- Task instructions -
Transcribe the full listing below exactly.
-- start Available data --
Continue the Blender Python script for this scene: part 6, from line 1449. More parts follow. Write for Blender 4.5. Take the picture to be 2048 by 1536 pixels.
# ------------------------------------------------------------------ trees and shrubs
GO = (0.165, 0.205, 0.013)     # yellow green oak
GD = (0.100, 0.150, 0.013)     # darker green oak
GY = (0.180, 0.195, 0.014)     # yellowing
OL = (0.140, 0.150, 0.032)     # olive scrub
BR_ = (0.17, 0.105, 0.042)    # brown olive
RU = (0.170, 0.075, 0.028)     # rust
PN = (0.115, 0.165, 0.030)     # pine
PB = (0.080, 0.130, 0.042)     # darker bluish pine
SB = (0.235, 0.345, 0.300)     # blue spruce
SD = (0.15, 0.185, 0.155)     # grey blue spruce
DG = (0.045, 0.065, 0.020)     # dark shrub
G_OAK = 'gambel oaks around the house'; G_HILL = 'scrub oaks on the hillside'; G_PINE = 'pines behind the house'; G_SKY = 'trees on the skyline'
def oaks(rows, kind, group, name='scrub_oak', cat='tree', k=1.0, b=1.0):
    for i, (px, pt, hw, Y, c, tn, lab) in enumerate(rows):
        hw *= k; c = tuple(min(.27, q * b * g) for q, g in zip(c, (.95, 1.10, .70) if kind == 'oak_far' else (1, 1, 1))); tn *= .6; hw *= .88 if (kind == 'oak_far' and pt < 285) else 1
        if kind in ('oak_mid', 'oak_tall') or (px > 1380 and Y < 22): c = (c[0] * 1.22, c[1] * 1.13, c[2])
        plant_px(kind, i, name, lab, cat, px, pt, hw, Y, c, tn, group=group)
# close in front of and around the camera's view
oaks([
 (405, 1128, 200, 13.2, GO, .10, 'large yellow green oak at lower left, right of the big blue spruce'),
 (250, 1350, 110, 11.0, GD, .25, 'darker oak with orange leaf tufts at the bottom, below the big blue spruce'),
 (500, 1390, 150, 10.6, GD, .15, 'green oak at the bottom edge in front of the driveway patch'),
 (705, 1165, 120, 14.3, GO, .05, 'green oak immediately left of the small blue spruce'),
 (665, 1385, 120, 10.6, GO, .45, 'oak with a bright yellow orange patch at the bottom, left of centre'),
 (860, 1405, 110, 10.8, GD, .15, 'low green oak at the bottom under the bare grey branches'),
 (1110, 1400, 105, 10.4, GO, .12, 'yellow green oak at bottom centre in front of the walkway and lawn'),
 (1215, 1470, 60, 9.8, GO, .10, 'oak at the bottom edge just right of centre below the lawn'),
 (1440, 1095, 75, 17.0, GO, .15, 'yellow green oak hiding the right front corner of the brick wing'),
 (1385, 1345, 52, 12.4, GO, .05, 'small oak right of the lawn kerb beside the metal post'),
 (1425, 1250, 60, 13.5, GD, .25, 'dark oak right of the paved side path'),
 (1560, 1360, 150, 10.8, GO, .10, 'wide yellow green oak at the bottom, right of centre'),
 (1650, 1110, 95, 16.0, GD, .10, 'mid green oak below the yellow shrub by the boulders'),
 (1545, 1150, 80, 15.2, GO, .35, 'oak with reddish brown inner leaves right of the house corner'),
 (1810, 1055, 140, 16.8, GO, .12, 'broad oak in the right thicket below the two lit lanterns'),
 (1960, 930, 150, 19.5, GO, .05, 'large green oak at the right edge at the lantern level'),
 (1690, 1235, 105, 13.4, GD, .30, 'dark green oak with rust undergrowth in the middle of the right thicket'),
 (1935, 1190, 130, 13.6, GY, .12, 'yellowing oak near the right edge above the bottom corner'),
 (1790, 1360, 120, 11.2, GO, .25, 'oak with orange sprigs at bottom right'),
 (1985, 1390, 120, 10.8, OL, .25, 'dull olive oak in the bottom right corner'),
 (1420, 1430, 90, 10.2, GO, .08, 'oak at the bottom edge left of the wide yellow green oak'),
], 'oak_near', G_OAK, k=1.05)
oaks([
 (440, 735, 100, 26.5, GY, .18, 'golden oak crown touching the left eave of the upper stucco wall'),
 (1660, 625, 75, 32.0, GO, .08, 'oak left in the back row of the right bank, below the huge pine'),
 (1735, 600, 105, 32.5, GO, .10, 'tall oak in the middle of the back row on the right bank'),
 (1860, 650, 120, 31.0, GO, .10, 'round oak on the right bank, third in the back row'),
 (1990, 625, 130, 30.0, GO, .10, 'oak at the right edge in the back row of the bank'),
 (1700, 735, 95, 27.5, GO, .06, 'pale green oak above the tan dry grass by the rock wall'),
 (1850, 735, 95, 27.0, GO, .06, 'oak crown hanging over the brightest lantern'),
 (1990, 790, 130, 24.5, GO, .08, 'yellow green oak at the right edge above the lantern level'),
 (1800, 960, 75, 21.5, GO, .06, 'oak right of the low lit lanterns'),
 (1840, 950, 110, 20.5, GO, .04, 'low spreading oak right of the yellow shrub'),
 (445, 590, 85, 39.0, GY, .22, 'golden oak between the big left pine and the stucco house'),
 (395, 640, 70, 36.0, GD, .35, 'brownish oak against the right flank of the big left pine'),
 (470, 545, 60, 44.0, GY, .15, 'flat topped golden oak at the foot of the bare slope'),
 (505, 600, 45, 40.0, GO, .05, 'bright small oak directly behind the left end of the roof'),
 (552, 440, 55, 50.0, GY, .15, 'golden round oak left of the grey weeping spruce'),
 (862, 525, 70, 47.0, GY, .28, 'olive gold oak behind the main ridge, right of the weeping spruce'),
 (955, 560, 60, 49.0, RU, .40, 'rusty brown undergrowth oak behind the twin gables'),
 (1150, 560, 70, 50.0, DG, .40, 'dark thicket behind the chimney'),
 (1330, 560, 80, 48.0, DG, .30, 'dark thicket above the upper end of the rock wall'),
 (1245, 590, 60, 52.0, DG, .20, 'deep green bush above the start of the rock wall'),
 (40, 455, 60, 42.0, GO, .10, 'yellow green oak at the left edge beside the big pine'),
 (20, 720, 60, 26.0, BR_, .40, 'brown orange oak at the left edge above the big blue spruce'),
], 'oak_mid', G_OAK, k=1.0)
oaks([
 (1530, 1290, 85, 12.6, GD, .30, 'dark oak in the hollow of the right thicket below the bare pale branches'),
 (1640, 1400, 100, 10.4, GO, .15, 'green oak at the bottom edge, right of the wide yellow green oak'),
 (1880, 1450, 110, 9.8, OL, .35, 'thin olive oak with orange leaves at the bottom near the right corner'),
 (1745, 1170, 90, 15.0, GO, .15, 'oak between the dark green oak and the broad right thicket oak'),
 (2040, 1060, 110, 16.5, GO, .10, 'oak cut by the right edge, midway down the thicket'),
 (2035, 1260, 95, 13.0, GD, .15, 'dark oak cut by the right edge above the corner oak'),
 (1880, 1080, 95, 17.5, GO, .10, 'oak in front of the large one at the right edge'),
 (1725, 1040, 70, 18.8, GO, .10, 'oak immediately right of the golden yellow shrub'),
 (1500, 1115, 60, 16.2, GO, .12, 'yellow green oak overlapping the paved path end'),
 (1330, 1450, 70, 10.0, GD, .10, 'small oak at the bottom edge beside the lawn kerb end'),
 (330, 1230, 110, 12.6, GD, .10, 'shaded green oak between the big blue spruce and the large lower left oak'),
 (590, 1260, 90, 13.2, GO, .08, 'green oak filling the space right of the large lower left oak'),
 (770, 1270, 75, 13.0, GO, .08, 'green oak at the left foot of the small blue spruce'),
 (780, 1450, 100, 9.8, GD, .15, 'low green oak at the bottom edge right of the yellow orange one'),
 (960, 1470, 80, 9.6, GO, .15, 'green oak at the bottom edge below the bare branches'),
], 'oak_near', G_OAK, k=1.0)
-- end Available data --
- Exercise answer -
Continue the Blender Python script for this scene: part 6, from line 1449. More parts follow. Write for Blender 4.5. Take the picture to be 2048 by 1536 pixels.
# ------------------------------------------------------------------ trees and shrubs
GO = (0.165, 0.205, 0.013)     # yellow green oak
GD = (0.100, 0.150, 0.013)     # darker green oak
GY = (0.180, 0.195, 0.014)     # yellowing
OL = (0.140, 0.150, 0.032)     # olive scrub
BR_ = (0.17, 0.105, 0.042)    # brown olive
RU = (0.170, 0.075, 0.028)     # rust
PN = (0.115, 0.165, 0.030)     # pine
PB = (0.080, 0.130, 0.042)     # darker bluish pine
SB = (0.235, 0.345, 0.300)     # blue spruce
SD = (0.15, 0.185, 0.155)     # grey blue spruce
DG = (0.045, 0.065, 0.020)     # dark shrub
G_OAK = 'gambel oaks around the house'; G_HILL = 'scrub oaks on the hillside'; G_PINE = 'pines behind the house'; G_SKY = 'trees on the skyline'
def oaks(rows, kind, group, name='scrub_oak', cat='tree', k=1.0, b=1.0):
    for i, (px, pt, hw, Y, c, tn, lab) in enumerate(rows):
        hw *= k; c = tuple(min(.27, q * b * g) for q, g in zip(c, (.95, 1.10, .70) if kind == 'oak_far' else (1, 1, 1))); tn *= .6; hw *= .88 if (kind == 'oak_far' and pt < 285) else 1
        if kind in ('oak_mid', 'oak_tall') or (px > 1380 and Y < 22): c = (c[0] * 1.22, c[1] * 1.13, c[2])
        plant_px(kind, i, name, lab, cat, px, pt, hw, Y, c, tn, group=group)
# close in front of and around the camera's view
oaks([
 (405, 1128, 200, 13.2, GO, .10, 'large yellow green oak at lower left, right of the big blue spruce'),
 (250, 1350, 110, 11.0, GD, .25, 'darker oak with orange leaf tufts at the bottom, below the big blue spruce'),
 (500, 1390, 150, 10.6, GD, .15, 'green oak at the bottom edge in front of the driveway patch'),
 (705, 1165, 120, 14.3, GO, .05, 'green oak immediately left of the small blue spruce'),
 (665, 1385, 120, 10.6, GO, .45, 'oak with a bright yellow orange patch at the bottom, left of centre'),
 (860, 1405, 110, 10.8, GD, .15, 'low green oak at the bottom under the bare grey branches'),
 (1110, 1400, 105, 10.4, GO, .12, 'yellow green oak at bottom centre in front of the walkway and lawn'),
 (1215, 1470, 60, 9.8, GO, .10, 'oak at the bottom edge just right of centre below the lawn'),
 (1440, 1095, 75, 17.0, GO, .15, 'yellow green oak hiding the right front corner of the brick wing'),
 (1385, 1345, 52, 12.4, GO, .05, 'small oak right of the lawn kerb beside the metal post'),
 (1425, 1250, 60, 13.5, GD, .25, 'dark oak right of the paved side path'),
 (1560, 1360, 150, 10.8, GO, .10, 'wide yellow green oak at the bottom, right of centre'),
 (1650, 1110, 95, 16.0, GD, .10, 'mid green oak below the yellow shrub by the boulders'),
 (1545, 1150, 80, 15.2, GO, .35, 'oak with reddish brown inner leaves right of the house corner'),
 (1810, 1055, 140, 16.8, GO, .12, 'broad oak in the right thicket below the two lit lanterns'),
 (1960, 930, 150, 19.5, GO, .05, 'large green oak at the right edge at the lantern level'),
 (1690, 1235, 105, 13.4, GD, .30, 'dark green oak with rust undergrowth in the middle of the right thicket'),
 (1935, 1190, 130, 13.6, GY, .12, 'yellowing oak near the right edge above the bottom corner'),
 (1790, 1360, 120, 11.2, GO, .25, 'oak with orange sprigs at bottom right'),
 (1985, 1390, 120, 10.8, OL, .25, 'dull olive oak in the bottom right corner'),
 (1420, 1430, 90, 10.2, GO, .08, 'oak at the bottom edge left of the wide yellow green oak'),
], 'oak_near', G_OAK, k=1.05)
oaks([
 (440, 735, 100, 26.5, GY, .18, 'golden oak crown touching the left eave of the upper stucco wall'),
 (1660, 625, 75, 32.0, GO, .08, 'oak left in the back row of the right bank, below the huge pine'),
 (1735, 600, 105, 32.5, GO, .10, 'tall oak in the middle of the back row on the right bank'),
 (1860, 650, 120, 31.0, GO, .10, 'round oak on the right bank, third in the back row'),
 (1990, 625, 130, 30.0, GO, .10, 'oak at the right edge in the back row of the bank'),
 (1700, 735, 95, 27.5, GO, .06, 'pale green oak above the tan dry grass by the rock wall'),
 (1850, 735, 95, 27.0, GO, .06, 'oak crown hanging over the brightest lantern'),
 (1990, 790, 130, 24.5, GO, .08, 'yellow green oak at the right edge above the lantern level'),
 (1800, 960, 75, 21.5, GO, .06, 'oak right of the low lit lanterns'),
 (1840, 950, 110, 20.5, GO, .04, 'low spreading oak right of the yellow shrub'),
 (445, 590, 85, 39.0, GY, .22, 'golden oak between the big left pine and the stucco house'),
 (395, 640, 70, 36.0, GD, .35, 'brownish oak against the right flank of the big left pine'),
 (470, 545, 60, 44.0, GY, .15, 'flat topped golden oak at the foot of the bare slope'),
 (505, 600, 45, 40.0, GO, .05, 'bright small oak directly behind the left end of the roof'),
 (552, 440, 55, 50.0, GY, .15, 'golden round oak left of the grey weeping spruce'),
 (862, 525, 70, 47.0, GY, .28, 'olive gold oak behind the main ridge, right of the weeping spruce'),
 (955, 560, 60, 49.0, RU, .40, 'rusty brown undergrowth oak behind the twin gables'),
 (1150, 560, 70, 50.0, DG, .40, 'dark thicket behind the chimney'),
 (1330, 560, 80, 48.0, DG, .30, 'dark thicket above the upper end of the rock wall'),
 (1245, 590, 60, 52.0, DG, .20, 'deep green bush above the start of the rock wall'),
 (40, 455, 60, 42.0, GO, .10, 'yellow green oak at the left edge beside the big pine'),
 (20, 720, 60, 26.0, BR_, .40, 'brown orange oak at the left edge above the big blue spruce'),
], 'oak_mid', G_OAK, k=1.0)
oaks([
 (1530, 1290, 85, 12.6, GD, .30, 'dark oak in the hollow of the right thicket below the bare pale branches'),
 (1640, 1400, 100, 10.4, GO, .15, 'green oak at the bottom edge, right of the wide yellow green oak'),
 (1880, 1450, 110, 9.8, OL, .35, 'thin olive oak with orange leaves at the bottom near the right corner'),
 (1745, 1170, 90, 15.0, GO, .15, 'oak between the dark green oak and the broad right thicket oak'),
 (2040, 1060, 110, 16.5, GO, .10, 'oak cut by the right edge, midway down the thicket'),
 (2035, 1260, 95, 13.0, GD, .15, 'dark oak cut by the right edge above the corner oak'),
 (1880, 1080, 95, 17.5, GO, .10, 'oak in front of the large one at the right edge'),
 (1725, 1040, 70, 18.8, GO, .10, 'oak immediately right of the golden yellow shrub'),
 (1500, 1115, 60, 16.2, GO, .12, 'yellow green oak overlapping the paved path end'),
 (1330, 1450, 70, 10.0, GD, .10, 'small oak at the bottom edge beside the lawn kerb end'),
 (330, 1230, 110, 12.6, GD, .10, 'shaded green oak between the big blue spruce and the large lower left oak'),
 (590, 1260, 90, 13.2, GO, .08, 'green oak filling the space right of the large lower left oak'),
 (770, 1270, 75, 13.0, GO, .08, 'green oak at the left foot of the small blue spruce'),
 (780, 1450, 100, 9.8, GD, .15, 'low green oak at the bottom edge right of the yellow orange one'),
 (960, 1470, 80, 9.6, GO, .15, 'green oak at the bottom edge below the bare branches'),
], 'oak_near', G_OAK, k=1.0)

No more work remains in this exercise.